Melisma- This is what we call it when you sing a whole lot of notes for just one syllable. Most music today has a very clear-cut rule that one note= one syllable. In fact, Julie Andrews TOLD us that!

At about 3:05, Julie tells us in no uncertain terms that each word (or syllable) gets just ONE note. Wait, so Freulein Maria LIED to us?! Now don’t be too quick to judge her- that’s usually a golden rule, and probably over 80% of music is written this way. But even today, we can find melismas in popular music. Alicia Keys, Christina Aguilera, Stevie Wonder, they are all masters of melisma.

Polyphony- As if the melisma didn’t make this piece incomprehensible enough, there is the added element of polyphony. That’s where more than one melody is happening at the same time. In this case, it is FOUR different melodies all happening at the same time, weaving in and out of harmony with one another. The phrases start and stop at different points, meaning the words almost never match up among the different voices. This gives the piece an ethereal, ephemeral feel, perfect for the high, echoing domes of grand cathedrals.
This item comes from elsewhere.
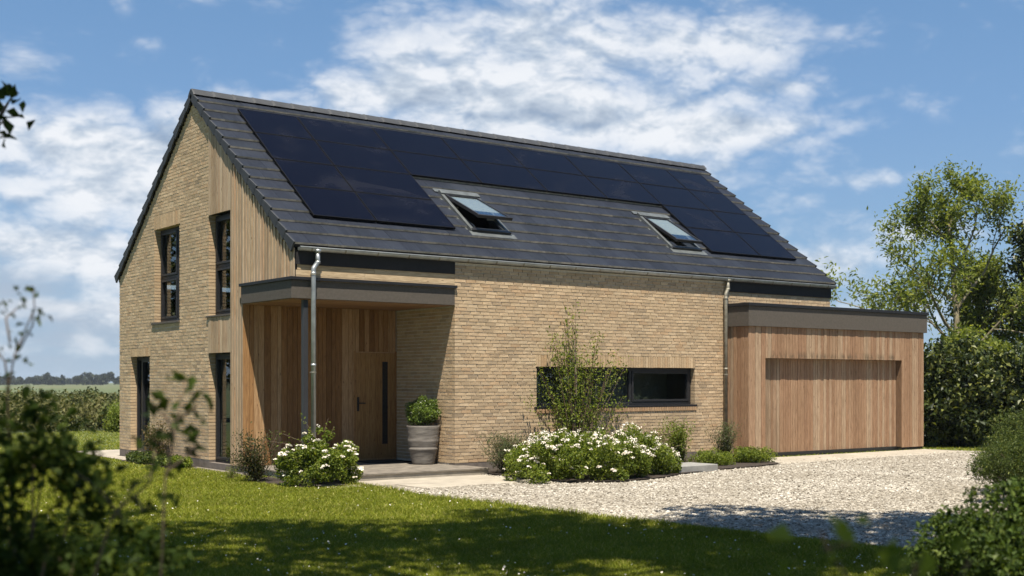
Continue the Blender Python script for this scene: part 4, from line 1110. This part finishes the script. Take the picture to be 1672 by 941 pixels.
# clipped yew and nearer hedge, right foreground
p = at(7.35, 17.2); shrub('yew_bush', 'rounded dark yew bush at the right edge of the drive', 'shrub', (p[0], p[1], GZ), (.75, .75, .5), .50, M['yew'], 30000, .045, 111, m=90, rr=(.12, .24), aspect=.28)
p = at(7.9, 18.6); shrub('yew_bush', 'taller yew bush behind the rounded one', 'shrub', (p[0], p[1], GZ), (.85, .8, .62), .62, M['yew'], 30000, .045, 112, m=90, rr=(.12, .26), aspect=.28)
p = at(3.47, 8.6); shrub('hedge_bush', 'green leafy bush in the near right corner', 'shrub', (p[0], p[1], GZ), (.62, .6, .45), .50, M['hedge_leaf'], 14000, .05, 113, m=70, rr=(.1, .2), aspect=.55)
p = at(2.75, 7.2); shrub('hedge_bush', 'low blurred bush at the bottom right of the photo', 'shrub', (p[0], p[1], GZ), (.7, .5, .2), .2, M['hedge_leaf'], 7000, .05, 114, m=60, rr=(.08, .16), aspect=.55)

# ------------------------------------------------------------------ LEFT FOREGROUND
p = at(-1.98, 4.9); base = (p[0], p[1], GZ)
rng = np.random.default_rng(121)
tf, C, r_ = shrub('garden_bush', 'dark leafy bush close to the camera at the left edge', 'shrub', base, (.62, .5, .84), .72, M['bush_leaf'], 6500, .052, 121, m=84, rr=(.07, .19), nst=26, aspect=.6, shell=.1)
def sprig(name, label, right, depth, z0, pts, leaves, lsize, mat, seed, r=.005):
    """a thin stem through (right, z) points at one depth with leaf tufts"""
    rng = np.random.default_rng(seed); b = at(right, depth, z0); t = thing(name, label, 'plant', b)
    mb = MB(); L_ = []
    for path in pts:
        P = [at(a, depth+rng.normal(0, .06), z) for a, z in path]; mb.tube(P, [r*(1-.6*i/len(P)) for i in range(len(P))], 6); L_.append(P)
    P = np.array([at(a, depth+rng.normal(0, .05), z) for a, z, k in leaves for _ in range(k)]); P += rng.normal(0, lsize*.42, P.shape)
    V, Fc = leaf_mesh(P, lsize, rng, aspect=.6, up=.3, fold=.3); np_obj('leaves', V, Fc, mat, t); mb.build('stems', M['stem'], t, smooth=True)
    return t
def px2(u, v, d): return ((u-836)/F*d, CAM[2]-(v-YH)/F*d)
d = 5.0; q = lambda *a: [px2(u, v, d) for u, v in a]
sprig('tall_sprig', 'tall thin sprig sticking up out of the left bush', px2(10, 900, d)[0], d, GZ,
      [q((10, 1150), (5, 800), (18, 640), (28, 580), (38, 500), (45, 470)), q((18, 640), (0, 590), (-15, 560)), q((28, 575), (50, 530), (66, 515)), q((30, 560), (10, 520), (2, 500))],
      [(*px2(u, v, d), k) for u, v, k in ((45, 472, 5), (35, 500, 4), (28, 520, 3), (60, 516, 5), (66, 520, 3), (20, 545, 3), (8, 505, 4), (2, 497, 4), (45, 545, 3), (25, 585, 4), (50, 592, 3), (-2, 575, 4), (12, 610, 5), (38, 565, 3), (30, 480, 3), (5, 640, 6))], .036, M['shade_leaf'], 131)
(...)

There was just one problem. The bishops weren’t quite sure they wanted his music there. During the 1560’s, the Council of Trent convened, and they made a lot of decisions pertaining to faith, the church, and the arts. One of the items up for discussion was the increasing amount of melisma and polyphony in sacred music. The problem? The music became more important than the words. To the church, that was a big no no. During this period, music was not a tool for self expression; its sole purpose was to praise God. Muddled words meant that listeners might forget the important messages and prayers in the text of the mass.

Supposedly, it was the music of Palestrina and this mass in particular, which changed the mind of the Council of Trent. They found his music to be so beautiful that it must certainly be a gift to God. There is, technically, no evidence to back up this widely-held belief. In fact, there may be no tie between Palestrina and the Council of Trent. It is possible that this story, much like that of George Washington and the cherry tree, was made up to prove a point. Palestrina’s music WAS beautiful, and it DID elevate the art form of sacred music. With Palestrina paving the way, and with sacred music allowed to blossom and flourish despite the incomprehensible text, Early Music would soon evolve into the high art of the Baroque period.